The group’s earnings before interest, tax, depreciation and amortisation (EBITDA) came to $30.5 million for the first half, a 30.1 per cent rise from 1H20.

X

Funds under administration (FUA) as at 31 December had risen by 23.2 per cent during the half-year to $38.8 billion. While there were net inflows of $4.5 billion, Netwealth also saw positive market movements of $2.8 billion during the six months. 

The company expects the growth to continue, having provided a guidance range for the 2021 full-year FUA net inflows of $8.5 billion to $9 billion.

Matt Heine, joint managing director for Netwealth, commented the group had been recorded as the fastest-growing platform operator by net inflows for the 12 months to 30 September, with 38 per cent growth, relative to its FUA.

“We remain positive about continued market share growth, expected to benefit from ongoing industry consolidation and change,” Mr Heine said. 

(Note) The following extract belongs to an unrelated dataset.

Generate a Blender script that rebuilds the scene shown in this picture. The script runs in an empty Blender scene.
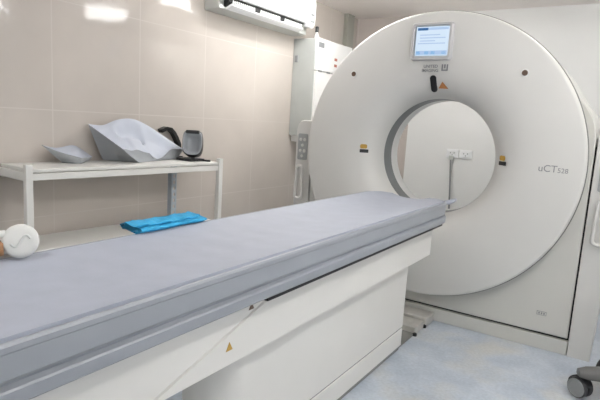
import bpy, bmesh, math, random
from mathutils import Vector, Matrix
random.seed(4)
PI = math.pi
scene = bpy.context.scene
COL = scene.collection
ISO = 1.111                      # height of the bore axis above the floor

# ------------------------------------------------------------------ materials
def lin(c):
    return tuple(((v/255)/12.92 if v/255 <= .04045 else ((v/255+.055)/1.055)**2.4) for v in c)

def mat(name, rgb, rough=.5, metal=0, vary=.04, scale=8, bump=0, bscale=200, emit=None, estr=0, spec=.5):
    m = bpy.data.materials.new(name); m.use_nodes = True
    n, l = m.node_tree.nodes, m.node_tree.links
    b = n['Principled BSDF']
    c = lin(rgb)
    tc = n.new('ShaderNodeTexCoord')
    nz = n.new('ShaderNodeTexNoise'); nz.inputs['Scale'].default_value = scale; nz.inputs['Detail'].default_value = 4
    l.new(tc.outputs['Object'], nz.inputs['Vector'])
    rp = n.new('ShaderNodeValToRGB')
    rp.color_ramp.elements[0].position = .3; rp.color_ramp.elements[1].position = .7
    rp.color_ramp.elements[0].color = tuple(v*(1-vary) for v in c)+(1,)
    rp.color_ramp.elements[1].color = tuple(min(1, v*(1+vary)) for v in c)+(1,)
    l.new(nz.outputs['Fac'], rp.inputs['Fac']); l.new(rp.outputs['Color'], b.inputs['Base Color'])
    b.inputs['Roughness'].default_value = rough; b.inputs['Metallic'].default_value = metal
    b.inputs['Specular IOR Level'].default_value = spec
    if bump:
        n2 = n.new('ShaderNodeTexNoise'); n2.inputs['Scale'].default_value = bscale
        l.new(tc.outputs['Object'], n2.inputs['Vector'])
        bp = n.new('ShaderNodeBump'); bp.inputs['Strength'].default_value = bump; bp.inputs['Distance'].default_value = .002
        l.new(n2.outputs['Fac'], bp.inputs['Height']); l.new(bp.outputs['Normal'], b.inputs['Normal'])
    if emit:
        b.inputs['Emission Color'].default_value = lin(emit)+(1,); b.inputs['Emission Strength'].default_value = estr
    return m

def tile_mat(name, axis, rgb, grout, rough=.12, pitch=.593, off=(-.394, .68)):
    """glazed wall tiles, 60 cm, laid by world position (axis = horizontal axis)"""
    m = bpy.data.materials.new(name); m.use_nodes = True
    n, l = m.node_tree.nodes, m.node_tree.links
    b = n['Principled BSDF']
    g = n.new('ShaderNodeNewGeometry'); s = n.new('ShaderNodeSeparateXYZ')
    l.new(g.outputs['Position'], s.inputs['Vector'])
    def line(sock, o, w):
        a = n.new('ShaderNodeMath'); a.operation = 'SUBTRACT'; a.inputs[1].default_value = o; l.new(sock, a.inputs[0])
        p = n.new('ShaderNodeMath'); p.operation = 'PINGPONG'; p.inputs[1].default_value = pitch/2; l.new(a.outputs[0], p.inputs[0])
        c = n.new('ShaderNodeMath'); c.operation = 'LESS_THAN'; c.inputs[1].default_value = w; l.new(p.outputs[0], c.inputs[0])
        return c.outputs[0]
    h = line(s.outputs[axis], off[0], .0035); v = line(s.outputs['Z'], off[1], .003)
    mx = n.new('ShaderNodeMath'); mx.operation = 'MAXIMUM'; l.new(h, mx.inputs[0]); l.new(v, mx.inputs[1])
    nz = n.new('ShaderNodeTexNoise'); nz.inputs['Scale'].default_value = 2.2; nz.inputs['Detail'].default_value = 5
    l.new(g.outputs['Position'], nz.inputs['Vector'])
    rp = n.new('ShaderNodeValToRGB'); c = lin(rgb)
    rp.color_ramp.elements[0].position = .3; rp.color_ramp.elements[1].position = .7
    rp.color_ramp.elements[0].color = tuple(v*.94 for v in c)+(1,); rp.color_ramp.elements[1].color = tuple(v*1.05 for v in c)+(1,)
    l.new(nz.outputs['Fac'], rp.inputs['Fac'])
    mix = n.new('ShaderNodeMix'); mix.data_type = 'RGBA'
    l.new(mx.outputs[0], mix.inputs['Factor']); l.new(rp.outputs['Color'], mix.inputs['A']); mix.inputs['B'].default_value = lin(grout)+(1,)
    l.new(mix.outputs['Result'], b.inputs['Base Color'])
    b.inputs['Roughness'].default_value = rough
    n2 = n.new('ShaderNodeTexNoise'); n2.inputs['Scale'].default_value = 3.5; l.new(g.outputs['Position'], n2.inputs['Vector'])
    bp = n.new('ShaderNodeBump'); bp.inputs['Strength'].default_value = .25; bp.inputs['Distance'].default_value = .01
    l.new(n2.outputs['Fac'], bp.inputs['Height']); l.new(bp.outputs['Normal'], b.inputs['Normal'])
    return m

def floor_mat():
    m = bpy.data.materials.new('vinyl_floor'); m.use_nodes = True
    n, l = m.node_tree.nodes, m.node_tree.links
    b = n['Principled BSDF']; g = n.new('ShaderNodeNewGeometry')
    def noise(sc, det):
        z = n.new('ShaderNodeTexNoise'); z.inputs['Scale'].default_value = sc; z.inputs['Detail'].default_value = det
        l.new(g.outputs['Position'], z.inputs['Vector']); return z
    def ramp(src, p0, c0, p1, c1):
        r = n.new('ShaderNodeValToRGB'); e = r.color_ramp.elements
        e[0].position = p0; e[1].position = p1; e[0].color = c0; e[1].color = c1
        l.new(src, r.inputs['Fac']); return r
    base = ramp(noise(5, 6).outputs['Fac'], .35, lin((176, 186, 198))+(1,), .68, lin((199, 206, 215))+(1,))
    stain = ramp(noise(2.6, 8).outputs['Fac'], .50, (0, 0, 0, 1), .68, (1, 1, 1, 1))
    fine = ramp(noise(60, 3).outputs['Fac'], .3, (.9, .9, .9, 1), .7, (1.06, 1.06, 1.06, 1))
    m1 = n.new('ShaderNodeMix'); m1.data_type = 'RGBA'
    k = n.new('ShaderNodeMath'); k.operation = 'MULTIPLY'; k.inputs[1].default_value = .6; l.new(stain.outputs['Color'], k.inputs[0])
    l.new(k.outputs[0], m1.inputs['Factor'])
    l.new(base.outputs['Color'], m1.inputs['A']); m1.inputs['B'].default_value = lin((198, 194, 183))+(1,)
    m2 = n.new('ShaderNodeMix'); m2.data_type = 'RGBA'; m2.blend_type = 'MULTIPLY'; m2.inputs['Factor'].default_value = 1
    l.new(m1.outputs['Result'], m2.inputs['A']); l.new(fine.outputs['Color'], m2.inputs['B'])
    v = n.new('ShaderNodeTexVoronoi'); v.inputs['Scale'].default_value = 2.3; l.new(g.outputs['Position'], v.inputs['Vector'])
    sp = ramp(v.outputs['Distance'], .018, (1, 1, 1, 1), .03, (0, 0, 0, 1))
    m3 = n.new('ShaderNodeMix'); m3.data_type = 'RGBA'; l.new(sp.outputs['Color'], m3.inputs['Factor'])
    l.new(m2.outputs['Result'], m3.inputs['A']); m3.inputs['B'].default_value = lin((110, 112, 116))+(1,)
    l.new(m3.outputs['Result'], b.inputs['Base Color']); b.inputs['Roughness'].default_value = .42
    return m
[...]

The group’s funds under management (FUM) had grown by 62 per cent or $3.6 billion over the 2020 year, to $9.3 billion. This included managed account FUM, which had also soared by 74.2 per cent ($3.2 billion) to $7.6 billion.

As previously declared by the board, Netwealth will pay a fully franked interim dividend to shareholders of 9.06 cents per share – totalling $22.1 million for the first half.